Maquiagem

Pedalada fiscal é recorrente, mas governo passou do ponto 

Especialistas afirmam que não é de hoje que governantes usam contabilidade criativa

Sáb, 25/04/15 - 03h00
Defesa. José Eduardo Cardozo e Luís Adams já deram coletiva para negar ilegalidade na pedalada | Foto: ANDRÉ DUSEK

Apontada como principal argumento para eventual pedido de impeachment da presidente Dilma Rousseff, a prática de maquiar a situação financeira do país é comum, mas vem se intensificando ao longo dos anos. Isso se dá quando o governo posterga pagamentos previstos no orçamento para criar superávit primário.

Os chamados restos a pagar processados – ou seja, dívidas de serviços já prestados até aquele ano e obrigações já assumidas – passaram de R$ 6,5 bilhões, em 2002, para R$ 38,4 bilhões, no ano passado, representando, no período, aumento de 590%. Ao longo desse tempo, o orçamento cresceu pouco mais de 300%. Rolando o pagamento para o ano seguinte, há a sensação de que existe mais dinheiro nos cofres públicos, e, assim, fica mais fácil o governo comprovar que cumpriu as metas do chamado superávit primário (economia para pagar dívidas).

É essa conhecida contabilidade criativa, permitindo legalmente atrasar pagamentos, que ganhou o nome, entre economistas, de “pedalada fiscal”.

Inicialmente, a medida não é ilegal, mas pode levar a problemas mais graves. Por isso, o Tribunal de Contas da União(TCU) pede explicações para o governo federal no processo que envolve o atraso em repasses para bancos.

“O que foi feito, aparentemente, é um banco público pagar despesas sem ter o dinheiro do Tesouro. Isso é proibido explicitamente pela Lei de Responsabilidade Fiscal”, considera o economista Raul Velloso.

Em 2014, os bancos pagaram dívidas de benefícios sociais, e o TCU entende que tal manobra fere a Lei de Responsabilidade Fiscal (LRF), que proíbe a União de ser financiada por um ente estatal.

Pesquisador de economia aplicada da Fundação Getúlio Vargas, Bernardo Fajardo ressalta que a chamada “pedalada” sempre existiu e foi muito comum Nas décadas de 80 e 90, antes da LRF, quando o país era tomado de hiperinflação.

“A pedalada fiscal passou a ser feita de forma sistemática para atender exigências (de superávit primário) do Fundo Monetário Internacional (FMI)”, destaca.

“Com a pedalada cria-se artifícios para apresentar resultados que não são reais. É um orçamento paralelo e vem se intensificando”, completa o economista Gil Castello Branco.

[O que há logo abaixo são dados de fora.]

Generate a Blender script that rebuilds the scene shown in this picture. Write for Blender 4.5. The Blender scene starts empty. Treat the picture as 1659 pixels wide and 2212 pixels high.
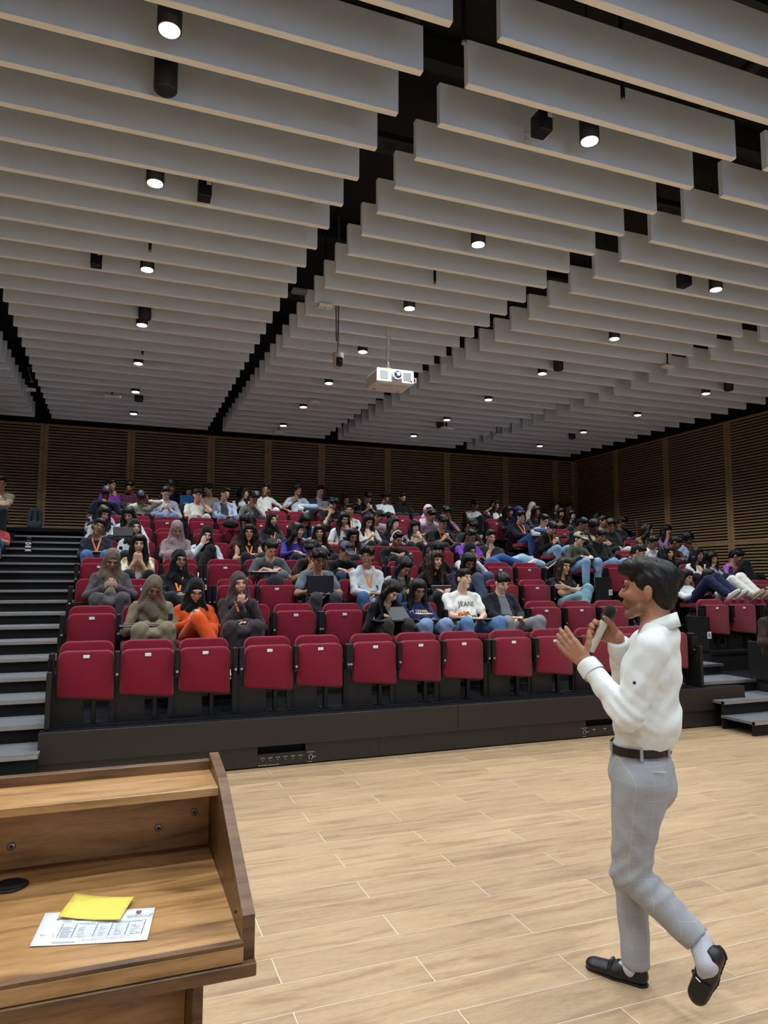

A presidente da Associação Nacional dos Auditores de Controle Externo dos Tribunais de Contas do Brasil, Lucieni Pereira, pondera sobre o mecanismo legal de restos a pagar. “Caso o governo fosse injetar esses pagamentos, teríamos um processo inflacionário. É uma situação que não se pode mudar de uma hora para outra, e é preciso cobrar regulamentação, pelo Senado. Não existe receita de bolo”.